◆ Job
Go through the records underneath and count the lines that include the string "high". Give nothing but the number.

◆ Entries
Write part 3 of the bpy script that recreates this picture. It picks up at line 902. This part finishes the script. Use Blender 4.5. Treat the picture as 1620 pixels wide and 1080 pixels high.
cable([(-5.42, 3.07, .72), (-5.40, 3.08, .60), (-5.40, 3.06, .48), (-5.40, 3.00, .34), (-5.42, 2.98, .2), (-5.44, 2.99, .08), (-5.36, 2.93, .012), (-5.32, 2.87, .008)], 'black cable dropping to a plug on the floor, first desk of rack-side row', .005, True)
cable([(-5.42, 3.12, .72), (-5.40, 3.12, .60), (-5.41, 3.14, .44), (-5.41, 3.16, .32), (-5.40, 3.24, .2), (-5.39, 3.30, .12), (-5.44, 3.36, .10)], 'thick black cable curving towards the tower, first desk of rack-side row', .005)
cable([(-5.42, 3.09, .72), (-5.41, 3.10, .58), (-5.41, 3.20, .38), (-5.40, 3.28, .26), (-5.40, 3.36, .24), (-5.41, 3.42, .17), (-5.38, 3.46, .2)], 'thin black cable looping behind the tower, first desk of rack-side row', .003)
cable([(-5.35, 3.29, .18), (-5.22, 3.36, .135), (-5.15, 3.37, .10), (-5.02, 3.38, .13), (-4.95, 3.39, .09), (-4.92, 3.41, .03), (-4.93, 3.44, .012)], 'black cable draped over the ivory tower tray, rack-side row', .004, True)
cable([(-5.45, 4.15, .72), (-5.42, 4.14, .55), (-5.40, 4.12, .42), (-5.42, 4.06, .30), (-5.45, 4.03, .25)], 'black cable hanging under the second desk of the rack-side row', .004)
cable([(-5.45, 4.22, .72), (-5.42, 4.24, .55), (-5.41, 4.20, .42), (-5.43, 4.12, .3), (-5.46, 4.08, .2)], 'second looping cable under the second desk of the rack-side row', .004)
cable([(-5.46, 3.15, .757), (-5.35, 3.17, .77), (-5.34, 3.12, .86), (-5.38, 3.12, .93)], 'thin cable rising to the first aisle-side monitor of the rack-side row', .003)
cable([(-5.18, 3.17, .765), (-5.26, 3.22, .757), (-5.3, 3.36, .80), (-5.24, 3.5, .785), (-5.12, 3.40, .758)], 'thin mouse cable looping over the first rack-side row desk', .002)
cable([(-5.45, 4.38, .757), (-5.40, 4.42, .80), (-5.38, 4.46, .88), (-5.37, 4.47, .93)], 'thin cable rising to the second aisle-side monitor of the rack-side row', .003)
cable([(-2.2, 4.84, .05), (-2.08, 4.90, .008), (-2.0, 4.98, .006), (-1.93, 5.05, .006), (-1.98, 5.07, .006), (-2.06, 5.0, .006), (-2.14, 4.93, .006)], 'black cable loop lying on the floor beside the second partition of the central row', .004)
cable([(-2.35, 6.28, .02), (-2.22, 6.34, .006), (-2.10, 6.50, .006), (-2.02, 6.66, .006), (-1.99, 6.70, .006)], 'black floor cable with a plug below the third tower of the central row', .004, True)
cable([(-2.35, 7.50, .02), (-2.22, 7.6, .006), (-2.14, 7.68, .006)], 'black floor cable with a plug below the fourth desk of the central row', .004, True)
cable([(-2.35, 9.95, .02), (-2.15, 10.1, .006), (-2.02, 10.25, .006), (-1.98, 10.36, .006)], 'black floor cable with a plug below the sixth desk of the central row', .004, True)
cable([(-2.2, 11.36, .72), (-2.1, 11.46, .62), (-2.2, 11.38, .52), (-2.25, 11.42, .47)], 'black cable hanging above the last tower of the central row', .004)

---

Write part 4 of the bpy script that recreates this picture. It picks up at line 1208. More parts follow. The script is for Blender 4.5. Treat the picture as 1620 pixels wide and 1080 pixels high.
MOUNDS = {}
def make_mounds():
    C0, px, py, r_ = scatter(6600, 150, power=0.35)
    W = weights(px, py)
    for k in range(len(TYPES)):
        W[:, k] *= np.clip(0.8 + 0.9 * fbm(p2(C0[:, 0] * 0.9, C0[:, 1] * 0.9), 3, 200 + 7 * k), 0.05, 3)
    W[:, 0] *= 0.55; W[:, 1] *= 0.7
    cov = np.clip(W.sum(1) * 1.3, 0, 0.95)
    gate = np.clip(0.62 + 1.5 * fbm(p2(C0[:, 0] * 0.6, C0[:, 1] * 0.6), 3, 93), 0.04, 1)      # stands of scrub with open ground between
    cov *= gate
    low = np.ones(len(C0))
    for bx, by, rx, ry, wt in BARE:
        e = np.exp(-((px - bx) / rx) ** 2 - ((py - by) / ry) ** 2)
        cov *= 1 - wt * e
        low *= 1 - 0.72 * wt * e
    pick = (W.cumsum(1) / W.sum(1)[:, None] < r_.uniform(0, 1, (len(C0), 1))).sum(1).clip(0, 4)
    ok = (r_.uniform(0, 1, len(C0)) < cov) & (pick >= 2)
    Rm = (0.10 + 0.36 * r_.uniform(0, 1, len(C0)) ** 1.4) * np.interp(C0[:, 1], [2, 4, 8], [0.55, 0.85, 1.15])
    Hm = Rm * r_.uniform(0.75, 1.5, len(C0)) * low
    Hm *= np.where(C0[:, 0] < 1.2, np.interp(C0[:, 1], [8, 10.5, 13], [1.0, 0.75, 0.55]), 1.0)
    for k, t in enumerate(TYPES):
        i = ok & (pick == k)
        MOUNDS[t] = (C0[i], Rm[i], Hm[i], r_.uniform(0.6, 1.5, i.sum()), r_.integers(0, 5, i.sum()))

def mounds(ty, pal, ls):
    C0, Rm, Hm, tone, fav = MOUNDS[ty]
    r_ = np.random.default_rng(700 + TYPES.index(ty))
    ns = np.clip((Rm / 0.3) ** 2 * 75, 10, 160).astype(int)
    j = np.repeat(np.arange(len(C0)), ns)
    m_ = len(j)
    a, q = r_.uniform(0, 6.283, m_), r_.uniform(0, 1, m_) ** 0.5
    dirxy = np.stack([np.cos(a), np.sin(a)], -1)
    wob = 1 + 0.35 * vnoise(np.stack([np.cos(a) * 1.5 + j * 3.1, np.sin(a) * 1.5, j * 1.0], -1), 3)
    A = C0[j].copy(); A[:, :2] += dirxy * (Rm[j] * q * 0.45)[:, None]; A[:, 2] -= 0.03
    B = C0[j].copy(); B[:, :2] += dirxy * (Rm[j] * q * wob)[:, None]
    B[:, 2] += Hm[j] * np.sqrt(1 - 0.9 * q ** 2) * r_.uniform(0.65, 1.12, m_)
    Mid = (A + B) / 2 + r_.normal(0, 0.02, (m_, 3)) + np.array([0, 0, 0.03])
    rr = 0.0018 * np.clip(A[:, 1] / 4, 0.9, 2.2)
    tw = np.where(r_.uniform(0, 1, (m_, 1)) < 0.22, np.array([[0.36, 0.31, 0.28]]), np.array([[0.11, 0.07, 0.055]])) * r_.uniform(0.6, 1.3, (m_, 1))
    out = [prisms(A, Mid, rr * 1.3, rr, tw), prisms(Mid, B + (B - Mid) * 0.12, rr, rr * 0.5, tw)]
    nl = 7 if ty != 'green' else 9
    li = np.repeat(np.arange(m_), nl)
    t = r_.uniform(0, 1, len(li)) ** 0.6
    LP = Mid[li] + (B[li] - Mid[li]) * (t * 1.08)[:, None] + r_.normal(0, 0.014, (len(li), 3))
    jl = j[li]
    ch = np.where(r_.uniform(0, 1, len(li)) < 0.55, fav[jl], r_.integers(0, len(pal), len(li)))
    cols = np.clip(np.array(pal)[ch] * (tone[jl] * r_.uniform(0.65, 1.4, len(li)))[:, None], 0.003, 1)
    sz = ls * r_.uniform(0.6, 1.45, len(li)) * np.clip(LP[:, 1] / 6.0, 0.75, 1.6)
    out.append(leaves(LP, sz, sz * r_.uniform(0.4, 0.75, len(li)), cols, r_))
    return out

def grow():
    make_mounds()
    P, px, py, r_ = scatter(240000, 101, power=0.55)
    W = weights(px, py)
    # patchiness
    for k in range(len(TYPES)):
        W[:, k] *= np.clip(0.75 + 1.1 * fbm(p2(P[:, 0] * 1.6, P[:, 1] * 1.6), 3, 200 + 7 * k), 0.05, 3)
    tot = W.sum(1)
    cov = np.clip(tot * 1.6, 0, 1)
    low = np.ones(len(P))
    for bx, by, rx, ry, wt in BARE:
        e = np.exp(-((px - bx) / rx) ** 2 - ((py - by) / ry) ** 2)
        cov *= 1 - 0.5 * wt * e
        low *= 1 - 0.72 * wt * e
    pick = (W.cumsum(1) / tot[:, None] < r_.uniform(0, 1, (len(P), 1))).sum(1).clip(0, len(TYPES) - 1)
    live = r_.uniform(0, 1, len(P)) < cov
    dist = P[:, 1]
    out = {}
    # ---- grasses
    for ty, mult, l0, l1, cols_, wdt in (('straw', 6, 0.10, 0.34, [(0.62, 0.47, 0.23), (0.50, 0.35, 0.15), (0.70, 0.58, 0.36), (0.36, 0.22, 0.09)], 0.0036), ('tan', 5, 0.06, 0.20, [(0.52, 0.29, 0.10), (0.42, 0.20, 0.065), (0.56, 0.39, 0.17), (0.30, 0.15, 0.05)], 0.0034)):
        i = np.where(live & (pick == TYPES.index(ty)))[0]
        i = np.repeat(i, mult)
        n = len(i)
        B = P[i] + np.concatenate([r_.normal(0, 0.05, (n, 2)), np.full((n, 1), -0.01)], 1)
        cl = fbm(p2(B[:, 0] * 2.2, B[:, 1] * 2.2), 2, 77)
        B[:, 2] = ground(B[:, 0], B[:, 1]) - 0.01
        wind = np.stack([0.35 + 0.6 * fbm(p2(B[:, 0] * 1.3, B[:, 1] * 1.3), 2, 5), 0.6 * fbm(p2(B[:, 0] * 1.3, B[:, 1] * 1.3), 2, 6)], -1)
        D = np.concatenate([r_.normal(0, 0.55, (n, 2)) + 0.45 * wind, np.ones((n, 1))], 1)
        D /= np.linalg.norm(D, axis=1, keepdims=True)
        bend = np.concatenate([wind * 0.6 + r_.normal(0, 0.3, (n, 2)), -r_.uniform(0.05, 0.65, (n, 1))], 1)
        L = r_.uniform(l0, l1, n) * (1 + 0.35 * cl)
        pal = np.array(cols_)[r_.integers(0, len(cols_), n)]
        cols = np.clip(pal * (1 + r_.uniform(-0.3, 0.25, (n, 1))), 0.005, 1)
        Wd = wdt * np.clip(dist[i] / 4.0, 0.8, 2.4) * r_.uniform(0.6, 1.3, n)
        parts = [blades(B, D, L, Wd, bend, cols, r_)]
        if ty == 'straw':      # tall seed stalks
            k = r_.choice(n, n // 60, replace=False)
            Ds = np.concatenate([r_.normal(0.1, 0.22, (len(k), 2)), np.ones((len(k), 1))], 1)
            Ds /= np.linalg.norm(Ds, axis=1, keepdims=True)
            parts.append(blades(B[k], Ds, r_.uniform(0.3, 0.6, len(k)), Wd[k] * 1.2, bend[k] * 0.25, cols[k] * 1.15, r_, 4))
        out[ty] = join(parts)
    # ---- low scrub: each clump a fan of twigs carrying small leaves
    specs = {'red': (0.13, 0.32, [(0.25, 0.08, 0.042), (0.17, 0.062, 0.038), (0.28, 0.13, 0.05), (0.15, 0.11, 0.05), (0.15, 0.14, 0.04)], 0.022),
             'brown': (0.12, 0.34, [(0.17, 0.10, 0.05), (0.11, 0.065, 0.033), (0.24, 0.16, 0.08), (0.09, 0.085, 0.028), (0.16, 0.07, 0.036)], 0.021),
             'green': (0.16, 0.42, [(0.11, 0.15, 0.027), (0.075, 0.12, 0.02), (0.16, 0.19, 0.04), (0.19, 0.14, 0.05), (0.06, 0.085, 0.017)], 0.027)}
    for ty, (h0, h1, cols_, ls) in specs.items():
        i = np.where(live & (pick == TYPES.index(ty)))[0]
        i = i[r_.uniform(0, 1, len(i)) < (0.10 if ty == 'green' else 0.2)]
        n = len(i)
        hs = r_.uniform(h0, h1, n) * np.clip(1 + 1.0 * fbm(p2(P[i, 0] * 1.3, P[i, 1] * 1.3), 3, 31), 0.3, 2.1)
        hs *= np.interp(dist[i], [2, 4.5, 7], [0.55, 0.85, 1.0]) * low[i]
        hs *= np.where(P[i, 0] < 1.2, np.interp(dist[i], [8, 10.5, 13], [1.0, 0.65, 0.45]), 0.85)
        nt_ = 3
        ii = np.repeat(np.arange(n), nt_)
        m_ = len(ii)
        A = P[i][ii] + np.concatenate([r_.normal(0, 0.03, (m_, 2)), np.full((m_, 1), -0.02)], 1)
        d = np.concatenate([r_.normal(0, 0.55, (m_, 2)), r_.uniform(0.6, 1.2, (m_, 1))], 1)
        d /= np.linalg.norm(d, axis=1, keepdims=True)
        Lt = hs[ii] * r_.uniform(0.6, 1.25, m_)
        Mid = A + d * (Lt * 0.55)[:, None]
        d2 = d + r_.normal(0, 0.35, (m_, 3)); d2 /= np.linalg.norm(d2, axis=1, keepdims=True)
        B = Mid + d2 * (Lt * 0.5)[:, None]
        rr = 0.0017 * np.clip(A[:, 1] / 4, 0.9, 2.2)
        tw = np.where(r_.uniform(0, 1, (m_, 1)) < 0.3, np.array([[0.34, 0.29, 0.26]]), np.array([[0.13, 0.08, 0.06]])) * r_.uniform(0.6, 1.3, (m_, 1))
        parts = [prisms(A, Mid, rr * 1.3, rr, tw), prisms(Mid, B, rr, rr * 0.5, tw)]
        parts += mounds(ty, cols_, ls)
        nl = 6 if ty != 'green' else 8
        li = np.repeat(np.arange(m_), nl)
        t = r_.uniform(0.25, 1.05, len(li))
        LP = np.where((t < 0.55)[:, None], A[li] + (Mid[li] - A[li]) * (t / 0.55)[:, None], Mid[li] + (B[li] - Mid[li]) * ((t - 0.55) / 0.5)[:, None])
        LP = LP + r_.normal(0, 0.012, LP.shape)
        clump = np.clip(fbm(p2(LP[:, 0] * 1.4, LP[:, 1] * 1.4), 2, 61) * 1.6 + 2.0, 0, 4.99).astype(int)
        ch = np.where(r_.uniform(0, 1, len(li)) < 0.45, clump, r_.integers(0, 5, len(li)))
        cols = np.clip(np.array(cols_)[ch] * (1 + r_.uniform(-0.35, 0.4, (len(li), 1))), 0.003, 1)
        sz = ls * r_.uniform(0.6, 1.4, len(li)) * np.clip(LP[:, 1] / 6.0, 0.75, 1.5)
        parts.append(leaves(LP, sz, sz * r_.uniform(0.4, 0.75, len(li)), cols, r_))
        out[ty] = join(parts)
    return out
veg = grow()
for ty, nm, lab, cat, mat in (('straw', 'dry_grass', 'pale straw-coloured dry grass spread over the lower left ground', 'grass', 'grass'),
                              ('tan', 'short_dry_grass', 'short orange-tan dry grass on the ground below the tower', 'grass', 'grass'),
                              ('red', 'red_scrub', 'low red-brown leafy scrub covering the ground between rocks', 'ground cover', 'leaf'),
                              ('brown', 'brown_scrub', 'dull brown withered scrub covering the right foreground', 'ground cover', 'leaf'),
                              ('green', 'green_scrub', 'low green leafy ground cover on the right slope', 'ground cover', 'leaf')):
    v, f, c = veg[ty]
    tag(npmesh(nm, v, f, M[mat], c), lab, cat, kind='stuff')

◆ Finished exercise
2